■ Raw data
::::::::

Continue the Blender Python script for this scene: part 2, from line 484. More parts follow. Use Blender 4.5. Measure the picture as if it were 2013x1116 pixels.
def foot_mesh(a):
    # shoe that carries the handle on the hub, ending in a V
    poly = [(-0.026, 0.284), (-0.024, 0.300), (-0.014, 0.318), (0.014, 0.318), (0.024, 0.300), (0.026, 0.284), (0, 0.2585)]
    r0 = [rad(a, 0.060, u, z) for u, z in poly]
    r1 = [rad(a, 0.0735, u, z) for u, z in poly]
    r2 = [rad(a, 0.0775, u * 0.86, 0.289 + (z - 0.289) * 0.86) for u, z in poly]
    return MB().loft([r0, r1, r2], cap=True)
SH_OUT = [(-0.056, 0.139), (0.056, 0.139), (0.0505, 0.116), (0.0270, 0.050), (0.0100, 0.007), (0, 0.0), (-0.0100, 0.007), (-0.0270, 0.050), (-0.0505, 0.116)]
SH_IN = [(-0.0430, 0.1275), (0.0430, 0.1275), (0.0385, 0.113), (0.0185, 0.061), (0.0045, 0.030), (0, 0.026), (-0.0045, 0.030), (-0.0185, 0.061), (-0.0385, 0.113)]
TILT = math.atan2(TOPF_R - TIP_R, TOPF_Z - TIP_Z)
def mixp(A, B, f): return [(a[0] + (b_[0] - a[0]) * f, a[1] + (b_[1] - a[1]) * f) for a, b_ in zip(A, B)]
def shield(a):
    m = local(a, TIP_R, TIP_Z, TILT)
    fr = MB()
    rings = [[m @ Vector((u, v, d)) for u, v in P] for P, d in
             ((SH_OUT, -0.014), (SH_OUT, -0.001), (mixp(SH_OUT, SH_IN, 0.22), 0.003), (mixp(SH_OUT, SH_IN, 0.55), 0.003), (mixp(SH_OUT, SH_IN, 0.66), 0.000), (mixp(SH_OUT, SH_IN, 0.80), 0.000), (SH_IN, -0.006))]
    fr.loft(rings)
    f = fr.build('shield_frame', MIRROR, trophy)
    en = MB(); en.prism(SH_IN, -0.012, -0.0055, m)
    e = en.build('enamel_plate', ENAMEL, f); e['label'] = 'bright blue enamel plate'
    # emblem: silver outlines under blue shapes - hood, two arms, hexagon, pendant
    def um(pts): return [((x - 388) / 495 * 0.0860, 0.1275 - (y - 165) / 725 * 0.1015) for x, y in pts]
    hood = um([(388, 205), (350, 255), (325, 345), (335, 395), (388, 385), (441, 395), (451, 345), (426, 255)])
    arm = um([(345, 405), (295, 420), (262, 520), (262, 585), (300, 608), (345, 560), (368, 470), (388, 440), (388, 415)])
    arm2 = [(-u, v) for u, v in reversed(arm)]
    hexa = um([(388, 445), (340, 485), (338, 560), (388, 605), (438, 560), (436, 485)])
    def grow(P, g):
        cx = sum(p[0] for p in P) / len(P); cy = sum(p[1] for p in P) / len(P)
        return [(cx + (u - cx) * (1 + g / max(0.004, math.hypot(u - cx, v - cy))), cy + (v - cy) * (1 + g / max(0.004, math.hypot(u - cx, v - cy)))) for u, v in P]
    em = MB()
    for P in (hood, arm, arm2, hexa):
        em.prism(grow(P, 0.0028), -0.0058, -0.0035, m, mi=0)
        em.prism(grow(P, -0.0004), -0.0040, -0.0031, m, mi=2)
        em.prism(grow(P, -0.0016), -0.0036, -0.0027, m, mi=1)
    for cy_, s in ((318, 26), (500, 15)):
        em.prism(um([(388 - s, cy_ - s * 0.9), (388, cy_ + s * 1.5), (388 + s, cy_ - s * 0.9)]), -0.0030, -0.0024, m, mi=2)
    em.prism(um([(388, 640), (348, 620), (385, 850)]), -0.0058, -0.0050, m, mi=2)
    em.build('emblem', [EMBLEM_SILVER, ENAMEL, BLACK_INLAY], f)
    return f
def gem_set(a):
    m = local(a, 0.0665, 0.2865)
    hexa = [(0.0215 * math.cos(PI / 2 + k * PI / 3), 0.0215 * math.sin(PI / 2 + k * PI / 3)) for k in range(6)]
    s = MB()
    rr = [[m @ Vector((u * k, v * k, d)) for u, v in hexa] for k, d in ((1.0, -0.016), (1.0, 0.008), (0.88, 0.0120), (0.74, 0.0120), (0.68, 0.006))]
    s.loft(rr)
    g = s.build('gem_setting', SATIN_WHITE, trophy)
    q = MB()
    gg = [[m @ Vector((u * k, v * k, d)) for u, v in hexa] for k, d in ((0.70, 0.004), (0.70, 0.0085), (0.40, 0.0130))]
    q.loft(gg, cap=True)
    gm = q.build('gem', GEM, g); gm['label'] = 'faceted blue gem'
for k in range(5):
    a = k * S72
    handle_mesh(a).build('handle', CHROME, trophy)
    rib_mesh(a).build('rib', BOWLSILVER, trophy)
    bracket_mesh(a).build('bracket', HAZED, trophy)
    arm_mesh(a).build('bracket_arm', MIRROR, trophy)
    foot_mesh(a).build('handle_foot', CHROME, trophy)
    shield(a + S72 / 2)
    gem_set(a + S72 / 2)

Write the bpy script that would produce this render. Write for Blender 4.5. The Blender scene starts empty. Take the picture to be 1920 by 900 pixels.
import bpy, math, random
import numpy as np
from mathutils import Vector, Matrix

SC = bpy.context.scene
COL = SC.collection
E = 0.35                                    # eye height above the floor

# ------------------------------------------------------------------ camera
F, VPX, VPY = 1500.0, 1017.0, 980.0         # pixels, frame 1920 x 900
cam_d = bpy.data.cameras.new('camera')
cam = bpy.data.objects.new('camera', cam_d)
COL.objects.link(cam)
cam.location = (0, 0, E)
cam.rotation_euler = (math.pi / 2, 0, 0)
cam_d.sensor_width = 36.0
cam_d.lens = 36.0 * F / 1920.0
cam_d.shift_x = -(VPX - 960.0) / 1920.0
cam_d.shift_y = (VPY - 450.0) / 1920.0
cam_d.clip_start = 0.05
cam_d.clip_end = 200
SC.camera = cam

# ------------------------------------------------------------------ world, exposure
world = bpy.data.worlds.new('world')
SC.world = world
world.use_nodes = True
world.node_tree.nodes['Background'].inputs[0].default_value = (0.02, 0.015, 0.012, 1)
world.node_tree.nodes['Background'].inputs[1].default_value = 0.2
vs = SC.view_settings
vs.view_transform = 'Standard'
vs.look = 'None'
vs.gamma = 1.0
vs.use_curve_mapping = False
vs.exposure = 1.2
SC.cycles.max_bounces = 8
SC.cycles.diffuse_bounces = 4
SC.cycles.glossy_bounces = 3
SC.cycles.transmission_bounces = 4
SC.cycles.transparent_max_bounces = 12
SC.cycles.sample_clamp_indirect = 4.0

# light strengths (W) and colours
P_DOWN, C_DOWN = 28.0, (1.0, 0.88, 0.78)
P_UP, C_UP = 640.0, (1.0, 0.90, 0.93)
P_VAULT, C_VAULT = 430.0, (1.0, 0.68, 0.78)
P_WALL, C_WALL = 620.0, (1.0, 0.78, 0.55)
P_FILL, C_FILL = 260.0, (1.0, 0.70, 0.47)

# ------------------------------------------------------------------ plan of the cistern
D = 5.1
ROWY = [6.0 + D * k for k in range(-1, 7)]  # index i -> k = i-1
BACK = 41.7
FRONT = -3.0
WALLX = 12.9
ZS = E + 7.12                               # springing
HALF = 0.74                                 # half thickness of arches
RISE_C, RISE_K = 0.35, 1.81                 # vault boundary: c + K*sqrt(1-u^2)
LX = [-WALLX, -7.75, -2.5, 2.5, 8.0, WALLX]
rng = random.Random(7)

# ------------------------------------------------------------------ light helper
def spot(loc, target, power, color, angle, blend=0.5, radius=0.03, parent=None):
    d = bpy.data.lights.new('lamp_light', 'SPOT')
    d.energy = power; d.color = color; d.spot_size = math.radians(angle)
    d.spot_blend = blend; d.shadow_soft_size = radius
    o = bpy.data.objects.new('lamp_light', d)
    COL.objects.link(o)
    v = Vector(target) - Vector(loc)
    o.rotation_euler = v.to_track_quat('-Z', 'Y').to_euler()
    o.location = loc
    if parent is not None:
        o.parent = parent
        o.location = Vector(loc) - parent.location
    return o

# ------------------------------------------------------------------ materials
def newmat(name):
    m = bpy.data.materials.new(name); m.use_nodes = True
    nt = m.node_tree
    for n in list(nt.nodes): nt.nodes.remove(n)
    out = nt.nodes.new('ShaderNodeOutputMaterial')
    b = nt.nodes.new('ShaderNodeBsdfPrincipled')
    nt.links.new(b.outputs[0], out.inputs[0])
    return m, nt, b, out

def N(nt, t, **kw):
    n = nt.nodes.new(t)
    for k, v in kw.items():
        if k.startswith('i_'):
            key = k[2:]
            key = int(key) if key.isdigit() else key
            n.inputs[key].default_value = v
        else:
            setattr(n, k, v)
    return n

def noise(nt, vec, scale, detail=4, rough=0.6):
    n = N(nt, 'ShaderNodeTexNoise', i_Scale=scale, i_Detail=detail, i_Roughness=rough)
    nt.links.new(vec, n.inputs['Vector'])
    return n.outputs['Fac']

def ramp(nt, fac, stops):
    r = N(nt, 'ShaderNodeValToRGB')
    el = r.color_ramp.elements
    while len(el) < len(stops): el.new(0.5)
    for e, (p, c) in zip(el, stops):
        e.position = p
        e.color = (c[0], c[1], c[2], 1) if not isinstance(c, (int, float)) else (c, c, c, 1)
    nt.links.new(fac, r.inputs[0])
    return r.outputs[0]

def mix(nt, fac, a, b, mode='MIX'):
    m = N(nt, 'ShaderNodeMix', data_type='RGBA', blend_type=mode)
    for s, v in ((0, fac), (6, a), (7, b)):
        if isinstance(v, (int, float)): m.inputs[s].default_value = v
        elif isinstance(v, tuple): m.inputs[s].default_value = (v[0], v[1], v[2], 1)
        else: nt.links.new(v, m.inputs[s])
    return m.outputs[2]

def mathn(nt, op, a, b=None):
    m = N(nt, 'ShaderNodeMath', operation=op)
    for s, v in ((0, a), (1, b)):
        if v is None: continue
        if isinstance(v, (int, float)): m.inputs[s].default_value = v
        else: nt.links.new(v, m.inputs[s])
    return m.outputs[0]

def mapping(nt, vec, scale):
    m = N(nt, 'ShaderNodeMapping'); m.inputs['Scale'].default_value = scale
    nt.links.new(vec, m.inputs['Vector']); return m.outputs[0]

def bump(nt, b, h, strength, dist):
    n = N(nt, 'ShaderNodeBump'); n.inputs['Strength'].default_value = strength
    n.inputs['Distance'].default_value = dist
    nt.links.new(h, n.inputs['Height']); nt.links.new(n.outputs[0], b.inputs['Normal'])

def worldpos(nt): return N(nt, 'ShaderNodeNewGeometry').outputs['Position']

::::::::

■ Exercise prompt
Write out, from the lines above, only those from the line with "Write the bpy" to the line with "above the floor", exactly as given, including the first and the last.

■ Full output
Write the bpy script that would produce this render. Write for Blender 4.5. The Blender scene starts empty. Take the picture to be 1920 by 900 pixels.
import bpy, math, random
import numpy as np
from mathutils import Vector, Matrix

SC = bpy.context.scene
COL = SC.collection
E = 0.35                                    # eye height above the floor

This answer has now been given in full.